Ju-Air-Chef hinterfragt Ermittlungen

Erwiesen ist, dass die Mängel bei sämtlichen Kontrollen nicht aufgefallen sind. Von schlechter Wartung oder Kontrolle will Waldmeier dennoch nichts wissen. Im Gegenteil.

Seine steile These: «Das Flugzeug lag einige Tage an der Absturzstelle. Trümmerteile mussten von Menschenteilen getrennt werden. Es kam Feuchtigkeit dazu, zwischenzeitlich hat es auch geregnet. Und wir wissen nicht, wie die Teile nach dem Abtransport gelagert wurden.» 

Der Ju-Boss führt damit indirekt Ermittlungspannen ins Feld. Ein Ablenkungsmanöver? Denn Untersuchungsleiter Daniel Knecht sagt nüchtern: «Die Schäden sind mit grösster Wahrscheinlichkeit über einen längeren Zeitpunkt entstanden.» Bergung und Lagerung könnten als Ursache praktisch ausgeschlossen werden.

Für das Bazl sind es «schwerwiegende Strukturschäden»

Beim Bazl spricht Sprecher Christian Schubert auf Anfrage von BLICK von «schwerwiegenden Strukturschäden». Diese seien bei den Kontrollen nicht entdeckt worden, weil dafür eine Demontage oder ein spezielles Materialprüfungsverfahren nötig gewesen wäre.

«In diesem Kontext kann es gut sein, dass zusätzliche technische Anforderungen oder operationelle Einschränkungen in Betracht gezogen werden müssen», so Schubert. 

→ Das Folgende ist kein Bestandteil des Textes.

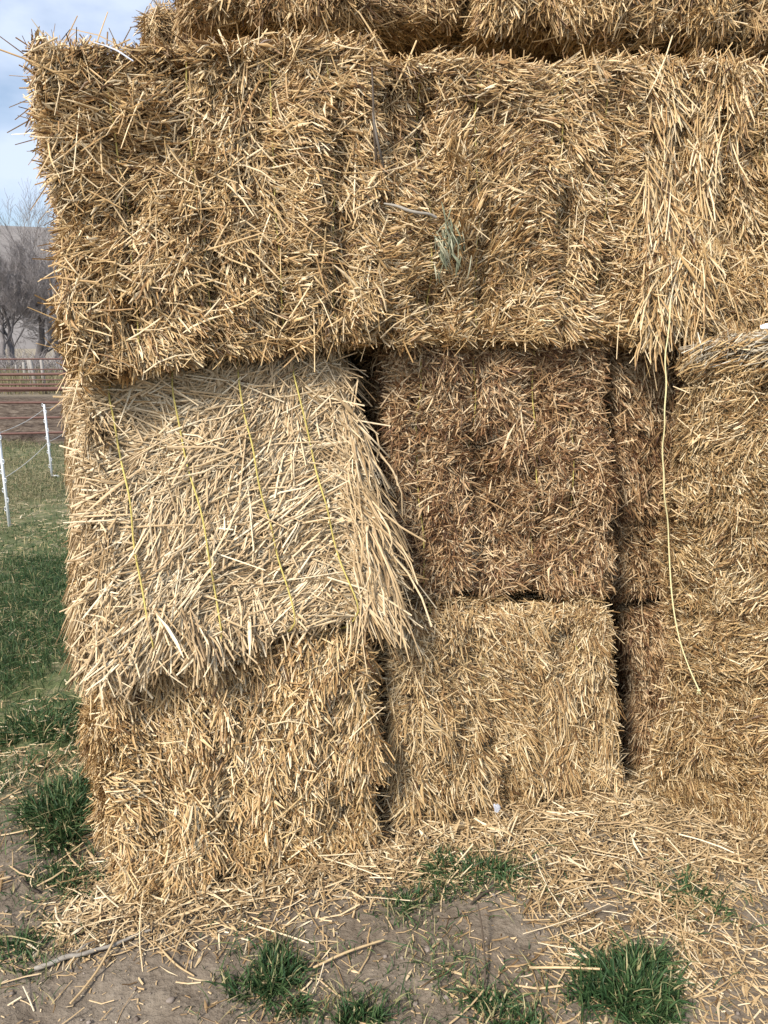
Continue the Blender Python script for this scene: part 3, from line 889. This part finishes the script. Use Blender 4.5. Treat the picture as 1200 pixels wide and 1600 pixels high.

Chefpilot von Sicherheit überzeugt

Die Frage lautet somit einmal mehr: Wie sicher sind die Oldtimer des Typs Ju-52 nach 80 Jahren in der Luft? In den Augen von Ju-Air-Chefpilot Andreas Pfisterer (49) gibt es punkto Sicherheit nichts zu rütteln: «Ich würde noch heute wieder in das Flugzeug steigen, wenn das Flugverbot nicht wäre!»

Ob das die Passagiere gleich sehen, wird sich wegen der Winterpause der Ju-Air wohl erst nächstes Jahr zeigen.